Константин Сергеевич одет и загримерован. «Ну, все»,— говорит Иван Куприянович. «Спасибо»,— коротко бросает Константин Сергеевич. Но это говорит не он, это говорит его образ, человек, живущий не здесь, в артистической уборной не в общении с портным или гримером, а во взаимоотношении с партнерами из сегодняшней пьесы.
Эти монументальные творения актера и режиссера изучаются и будут служить плеяде театральных поколений путеводной звездой, компасом, определяющим развитие искусства театра, и надо благодарить всех тех, кто развивает основу его учения, кто понял их. А на языке сцены понять это значит — суметь, и надо отстранять всех, кто превращает его учение о театре в догму.
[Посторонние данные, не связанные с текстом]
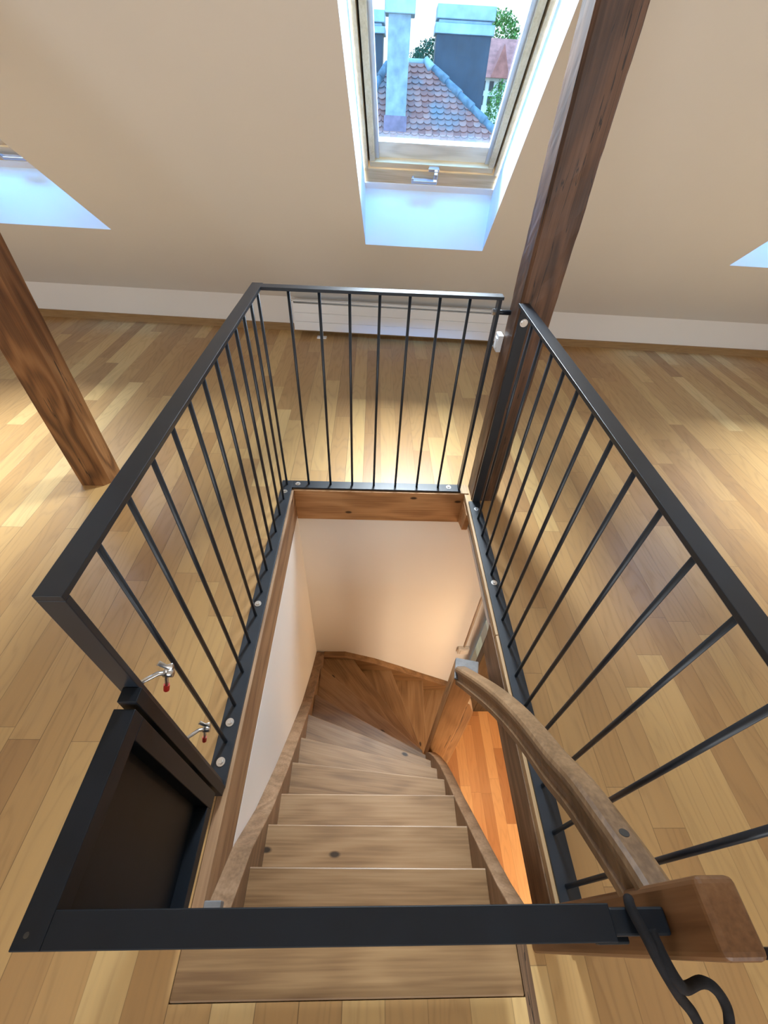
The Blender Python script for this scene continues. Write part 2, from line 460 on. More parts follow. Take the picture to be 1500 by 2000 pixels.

Вот Константин Сергеевич возвращается к себе в уборную. Если он мрачнее тучи, то не дай бог. Нет... Здесь действует не злость, не ненависть, здесь возникает пытливый, неистовый, всесокрушающий критический анализ. Часто Константин Сергеевич, возвращаясь к себе, говорил: «Вам кажется, что вы сыграли, как Сальвини, а на самом деле это было очень плохо». Константин Сергеевич всегда задавал и себе, и актером один и тот же вопрос: «Что вам (или мне) удалось и что не удалось». Это артистическая честность, выращиваемая в самом себе,— самое важное в творческой жизни актера. Я не был свидетелем всего рассказанного, но знаю и чувствую это сердцем актера.